Reputation: 18269
I have a general function that can manipulate the sequence of any table (why is irrelevant to my question). It reads the current value, works out the new value, sets it, and returns its calculation, which is what's inserted. This is obviously a multi-step process.
I call it from a BEFORE INSERT
trigger on tables where I need it.
All I need to know is am I guaranteed that the function will be called by only one caller at a time in a multi-user environment?
Specifically, does the BEFORE INSERT
trigger have to complete before it is called again by another caller?
Logically, I would assume yes, but one never knows what may be going on under the hood.
If the answer is no, what minimal locking would I need on the function to guarantee I can read and write the sequence in a "thread-safe" manner?
I'm using PG 10.
EDIT
Here is the function updated with a lock:
CREATE OR REPLACE FUNCTION public.uts_set()
RETURNS TRIGGER AS
$$
DECLARE
sv int8;
seq text := format('%I.%I_uts_seq', tg_table_schema, tg_table_name);
BEGIN
EXECUTE format('LOCK TABLE %I IN ROW EXCLUSIVE MODE;', tg_table_name);
EXECUTE 'SELECT last_value+1 FROM ' || seq INTO sv; -- currval(seq) isn't useable
PERFORM setval(seq, GREATEST(sv, (EXTRACT(epoch FROM localtimestamp) * 1000000)::int8), false);
RETURN NULL;
END;
$$ LANGUAGE plpgsql;
However, a SELECT
already acquires ROW EXCLUSIVE
, so this statement may be redundant and a stronger lock may be needed. Or, conversely, it may mean no lock is needed.
UPDATE
If I am reading this SO question correctly, my original version without the LOCK should work since the trigger acquires the same lock my updated function is redundantly taking.
Upvotes: 1
Views: 3630
Reputation: 11175
All I need to know is am I guaranteed that the function will be called by only one caller at a time in a multi-user environment?

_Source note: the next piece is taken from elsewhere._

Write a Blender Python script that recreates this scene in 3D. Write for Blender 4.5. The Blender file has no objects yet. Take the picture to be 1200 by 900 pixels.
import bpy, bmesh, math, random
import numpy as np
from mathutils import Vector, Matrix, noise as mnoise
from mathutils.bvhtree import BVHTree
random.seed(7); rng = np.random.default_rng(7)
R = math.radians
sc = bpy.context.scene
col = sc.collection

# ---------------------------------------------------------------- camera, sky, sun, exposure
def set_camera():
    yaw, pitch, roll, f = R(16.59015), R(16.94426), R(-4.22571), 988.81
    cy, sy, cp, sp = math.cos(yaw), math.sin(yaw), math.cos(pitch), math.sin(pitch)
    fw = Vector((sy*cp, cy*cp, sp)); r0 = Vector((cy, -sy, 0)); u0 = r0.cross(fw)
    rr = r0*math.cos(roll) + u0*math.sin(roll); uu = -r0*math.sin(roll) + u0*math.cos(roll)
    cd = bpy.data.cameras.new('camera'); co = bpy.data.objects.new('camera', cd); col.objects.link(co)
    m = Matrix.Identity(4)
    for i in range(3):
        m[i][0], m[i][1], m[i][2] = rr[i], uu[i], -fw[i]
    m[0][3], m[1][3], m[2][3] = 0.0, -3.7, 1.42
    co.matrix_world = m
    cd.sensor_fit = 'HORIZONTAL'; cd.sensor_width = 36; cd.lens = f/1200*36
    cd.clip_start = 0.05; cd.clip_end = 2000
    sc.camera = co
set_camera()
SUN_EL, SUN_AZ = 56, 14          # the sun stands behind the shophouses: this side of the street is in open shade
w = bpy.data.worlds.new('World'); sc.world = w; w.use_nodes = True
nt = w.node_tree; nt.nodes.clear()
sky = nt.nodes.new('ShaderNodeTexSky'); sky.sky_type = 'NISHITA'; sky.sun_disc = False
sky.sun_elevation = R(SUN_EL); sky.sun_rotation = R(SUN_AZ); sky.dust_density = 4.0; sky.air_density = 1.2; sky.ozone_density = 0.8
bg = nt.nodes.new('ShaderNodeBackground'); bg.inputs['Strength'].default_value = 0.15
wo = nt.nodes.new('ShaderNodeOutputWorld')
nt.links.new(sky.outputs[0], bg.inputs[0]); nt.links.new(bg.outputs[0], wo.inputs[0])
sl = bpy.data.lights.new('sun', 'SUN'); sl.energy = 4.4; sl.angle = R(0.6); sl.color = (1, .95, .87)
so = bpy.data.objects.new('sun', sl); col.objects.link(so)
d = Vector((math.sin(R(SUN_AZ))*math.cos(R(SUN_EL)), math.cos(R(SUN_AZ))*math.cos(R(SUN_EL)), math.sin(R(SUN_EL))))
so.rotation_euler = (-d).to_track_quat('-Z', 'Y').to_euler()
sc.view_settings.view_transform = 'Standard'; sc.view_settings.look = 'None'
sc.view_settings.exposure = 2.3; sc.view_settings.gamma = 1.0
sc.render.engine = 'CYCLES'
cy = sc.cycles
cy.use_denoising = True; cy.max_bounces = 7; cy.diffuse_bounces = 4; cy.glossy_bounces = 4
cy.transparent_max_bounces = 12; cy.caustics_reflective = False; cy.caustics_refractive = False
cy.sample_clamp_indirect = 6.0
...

No. Not related to calling functions itself, but you can achieve this behaviour with SERIALIZABLE transaction isolation level:
This level emulates serial transaction execution for all committed transactions; as if transactions had been executed one after another, serially, rather than concurrently
But this approach would introduce several tradeoffs, such preparing your application to retry transactions with serialization failure.
Maybe a missed something, but I really believe that you just need NEXTVAL
, something like below:
CREATE OR REPLACE FUNCTION public.uts_set()
RETURNS TRIGGER AS
$$
DECLARE
sv int8;
-- First, use %I wildcard for identifiers instead of %s
seq text := format('%I.%I', tg_table_schema, tg_table_name || '_uts_seq');
BEGIN
-- Second, you couldn't call CURRVAL on a session
-- that you didn't issued NEXTVAL before
sv := NEXTVAL(seq);
-- Do your logic here...
-- Result is ignored since this is an STATEMENT trigger
RETURN NULL;
END;
$$ LANGUAGE plpgsql;
Remember that CURRVAL
acts on session local scope and NEXTVAL
on global scope, so you have a reliable thread-safe mechanism in hands.
Upvotes: 1
Reputation: 1320
The sequence itself handles thread safety with concurrent sessions. So it real comes down to the code that is interacting with the sequence. The following code is thread safe:
SELECT nextval('myseq');
If the sequence is doing much fancier things like setval
and currval
, I would be more worried about that being done in a high transaction/multi-user environment. Even so, the sequence itself should be locked from other queries while the sequence is being manipulated.